Godzilla: King of the Monsters(5/30/2019)

Me and Godzilla go way back.  When I was a kid, I’m not sure what age range but probably before I was even ten, I would take every opportunity to watch the original Toho Godzilla movies when what was known at the time as The Sci-Fi Channel.  I didn’t even really watch the 1954 original that much, it was mainly the many sequels from the 60s and 70s that I was watching (what I would later learn was called the Shōwa Era of the series).  However, unlike other childhood obsessions like the Universal Monsters of the James Bond series I never really stuck to the Godzilla movies.  Part of that is that the world was not still supplying me with new ones (it wasn’t until much later that I learned that they were still pretty regularly making these things in Japan without exporting them) and partly because, well… those movies are kind of hard to defend objectively.  I watch old clips from some of them and I can pretty easily see why someone not nostalgically inclined towards them would just laugh at them, hell I do myself even if I still have some warmth for them.  On some level my blinders towards the flaws in these movies even extend towards the questionable American remakes.  As dumb as Roland Emmerich’s 1998 Godzilla movie is and as dull as elements of the 2014 reboot was it’s hard to complain about them with too much of a straight face once you’ve established affection for, say, a movie where Godzilla fights a robotic version of himself built by space gorillas alongside another monster brought to life by a lady singing a very long j-pop song.  And it was with all this baggage that I arrived at the opening day of the sequel to that 2014 American Godzilla film: Godzilla: King of the Monsters.

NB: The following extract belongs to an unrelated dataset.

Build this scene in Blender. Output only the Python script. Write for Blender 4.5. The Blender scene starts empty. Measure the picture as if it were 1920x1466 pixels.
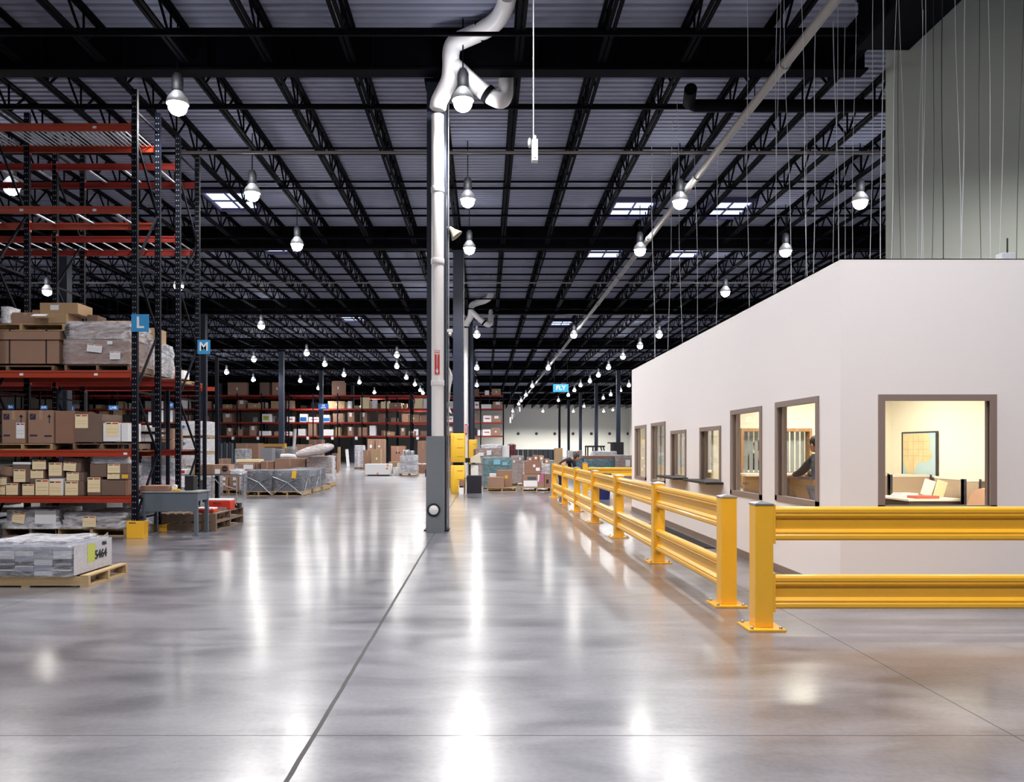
import bpy, math, random
from mathutils import Vector, Matrix
random.seed(7)
S = bpy.context.scene
COL = S.collection
PI = math.pi
F = 1450.0; EYE = 1.52; VX = 910.0; VY = 840.0      # 1920x1466 frame
# ------------------------------------------------------------------ camera
cam_d = bpy.data.cameras.new('camera'); cam = bpy.data.objects.new('camera', cam_d); COL.objects.link(cam)
cam_d.sensor_width = 36; cam_d.sensor_fit = 'HORIZONTAL'; cam_d.lens = 36 * F / 1920
cam_d.shift_x = (960 - VX) / 1920; cam_d.shift_y = (VY - 733) / 1920
cam_d.clip_end = 400
cam.location = (0, 0, EYE); cam.rotation_euler = (PI / 2, 0, 0)
S.camera = cam
# ------------------------------------------------------------------ view, world
S.view_settings.view_transform = 'Standard'; S.view_settings.look = 'None'
S.view_settings.gamma = 1; S.view_settings.use_curve_mapping = False
S.view_settings.exposure = 0.0
LAMP_W = 560.0; LAMP_UP = 12.0; OFFICE_W = 92.0
w = bpy.data.worlds.new('world'); S.world = w; w.use_nodes = True
w.node_tree.nodes['Background'].inputs[0].default_value = (0.55, 0.6, 0.85, 1)
w.node_tree.nodes['Background'].inputs[1].default_value = 0.02
S.cycles.max_bounces = 7; S.cycles.diffuse_bounces = 3; S.cycles.glossy_bounces = 3
S.cycles.transparent_max_bounces = 10; S.cycles.transmission_bounces = 4
S.cycles.sample_clamp_indirect = 3.0
S.cycles.use_denoising = True; S.cycles.use_adaptive_sampling = True; S.cycles.adaptive_threshold = 0.03
S.cycles.caustics_reflective = False; S.cycles.caustics_refractive = False

# ------------------------------------------------------------------ materials
def lin(c):
    if isinstance(c, str):
        c = [int(c[i:i+2], 16) / 255 for i in (0, 2, 4)]
        c = [x / 12.92 if x <= 0.04045 else ((x + 0.055) / 1.055) ** 2.4 for x in c]
    return (c[0], c[1], c[2], 1)
MATS = {}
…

This sequel is set at least five years after the evens of the 2014 Godzilla and eschews most of the cast from that movie.  Here we follow the Russells, a family that was in San Francisco when Godzilla fought the two MUTOs and lost a son during that attack.  Years later they’re split up.  Mark Russell (Kyle Chandler) is now focused on his career as an animal behavioral expert while his ex-wife Emma Russell (Vera Farmiga) has begun working for an organization called Monarch, which studies other giant creatures called titans which have been discovered in the time since the first movie.  As the film starts Russell is studying a giant larva which has just hatched and is using a device she has invented called the ORCA which is meant to communicate with these titans through subsonic frequencies.  Right as she’s taming mothra her operation is attacked by a group of Eco-terrorists led by a guy named Alan Jonah (Charles Dance) who steal the ORCA and kidnap both Emma and her daughter Madison (Millie Bobby Brown).  With the device lose and potentially able to wake up the wrong titans, Mark is brought in to help track the terrorists down and avert disaster.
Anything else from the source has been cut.